**Task objective**
Line by line, reproduce exactly the beginning of the listing below, ending with the line that contains "return m, nt, nt.nodes, nt.links, nt.nodes.get('Principled" and adding nothing.
____ Collected data
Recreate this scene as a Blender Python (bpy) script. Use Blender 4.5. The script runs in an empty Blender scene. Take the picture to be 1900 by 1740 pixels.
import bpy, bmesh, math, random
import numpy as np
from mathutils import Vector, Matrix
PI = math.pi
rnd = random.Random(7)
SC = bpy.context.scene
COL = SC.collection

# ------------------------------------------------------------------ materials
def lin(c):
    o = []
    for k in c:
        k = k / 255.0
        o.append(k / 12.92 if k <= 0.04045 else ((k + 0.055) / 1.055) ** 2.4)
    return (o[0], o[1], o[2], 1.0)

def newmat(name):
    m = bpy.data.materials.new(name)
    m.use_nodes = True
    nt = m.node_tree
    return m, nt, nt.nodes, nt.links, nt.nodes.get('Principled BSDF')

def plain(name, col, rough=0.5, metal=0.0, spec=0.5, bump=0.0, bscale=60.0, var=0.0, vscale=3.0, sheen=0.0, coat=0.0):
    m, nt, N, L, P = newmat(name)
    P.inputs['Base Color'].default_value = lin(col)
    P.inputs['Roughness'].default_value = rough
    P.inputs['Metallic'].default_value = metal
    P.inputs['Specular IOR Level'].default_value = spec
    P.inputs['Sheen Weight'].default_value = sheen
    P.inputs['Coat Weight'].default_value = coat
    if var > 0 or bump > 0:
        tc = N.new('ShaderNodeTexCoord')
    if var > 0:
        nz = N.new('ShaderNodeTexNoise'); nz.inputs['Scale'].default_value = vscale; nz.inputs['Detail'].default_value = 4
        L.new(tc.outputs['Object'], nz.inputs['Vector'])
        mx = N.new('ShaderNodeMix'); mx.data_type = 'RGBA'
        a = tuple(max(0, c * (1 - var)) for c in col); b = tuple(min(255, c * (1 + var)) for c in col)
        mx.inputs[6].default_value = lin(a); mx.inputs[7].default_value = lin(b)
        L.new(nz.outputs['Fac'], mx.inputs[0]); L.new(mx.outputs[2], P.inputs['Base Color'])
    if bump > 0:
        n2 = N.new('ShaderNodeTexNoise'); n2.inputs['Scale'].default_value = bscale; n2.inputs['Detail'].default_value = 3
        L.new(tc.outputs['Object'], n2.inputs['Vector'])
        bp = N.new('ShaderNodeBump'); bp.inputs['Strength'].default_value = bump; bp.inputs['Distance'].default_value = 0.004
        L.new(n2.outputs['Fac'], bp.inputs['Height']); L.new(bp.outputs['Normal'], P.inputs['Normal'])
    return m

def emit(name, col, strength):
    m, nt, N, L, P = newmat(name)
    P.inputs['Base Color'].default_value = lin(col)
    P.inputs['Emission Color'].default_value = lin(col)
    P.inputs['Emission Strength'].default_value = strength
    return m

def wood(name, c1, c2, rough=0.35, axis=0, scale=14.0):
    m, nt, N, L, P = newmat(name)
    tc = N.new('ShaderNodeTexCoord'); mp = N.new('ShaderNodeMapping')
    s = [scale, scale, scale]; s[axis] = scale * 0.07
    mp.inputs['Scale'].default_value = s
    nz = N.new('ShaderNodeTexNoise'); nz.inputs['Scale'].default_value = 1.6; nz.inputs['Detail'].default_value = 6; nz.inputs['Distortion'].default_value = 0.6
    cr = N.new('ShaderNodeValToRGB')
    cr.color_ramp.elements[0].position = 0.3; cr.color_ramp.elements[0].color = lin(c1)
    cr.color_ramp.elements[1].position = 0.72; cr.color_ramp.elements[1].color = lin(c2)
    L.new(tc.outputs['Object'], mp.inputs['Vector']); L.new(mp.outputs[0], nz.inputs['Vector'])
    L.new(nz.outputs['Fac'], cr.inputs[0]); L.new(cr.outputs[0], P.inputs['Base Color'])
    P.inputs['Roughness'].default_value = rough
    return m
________
**Correct output**
Recreate this scene as a Blender Python (bpy) script. Use Blender 4.5. The script runs in an empty Blender scene. Take the picture to be 1900 by 1740 pixels.
import bpy, bmesh, math, random
import numpy as np
from mathutils import Vector, Matrix
PI = math.pi
rnd = random.Random(7)
SC = bpy.context.scene
COL = SC.collection

# ------------------------------------------------------------------ materials
def lin(c):
    o = []
    for k in c:
        k = k / 255.0
        o.append(k / 12.92 if k <= 0.04045 else ((k + 0.055) / 1.055) ** 2.4)
    return (o[0], o[1], o[2], 1.0)

def newmat(name):
    m = bpy.data.materials.new(name)
    m.use_nodes = True
    nt = m.node_tree
    return m, nt, nt.nodes, nt.links, nt.nodes.get('Principled BSDF')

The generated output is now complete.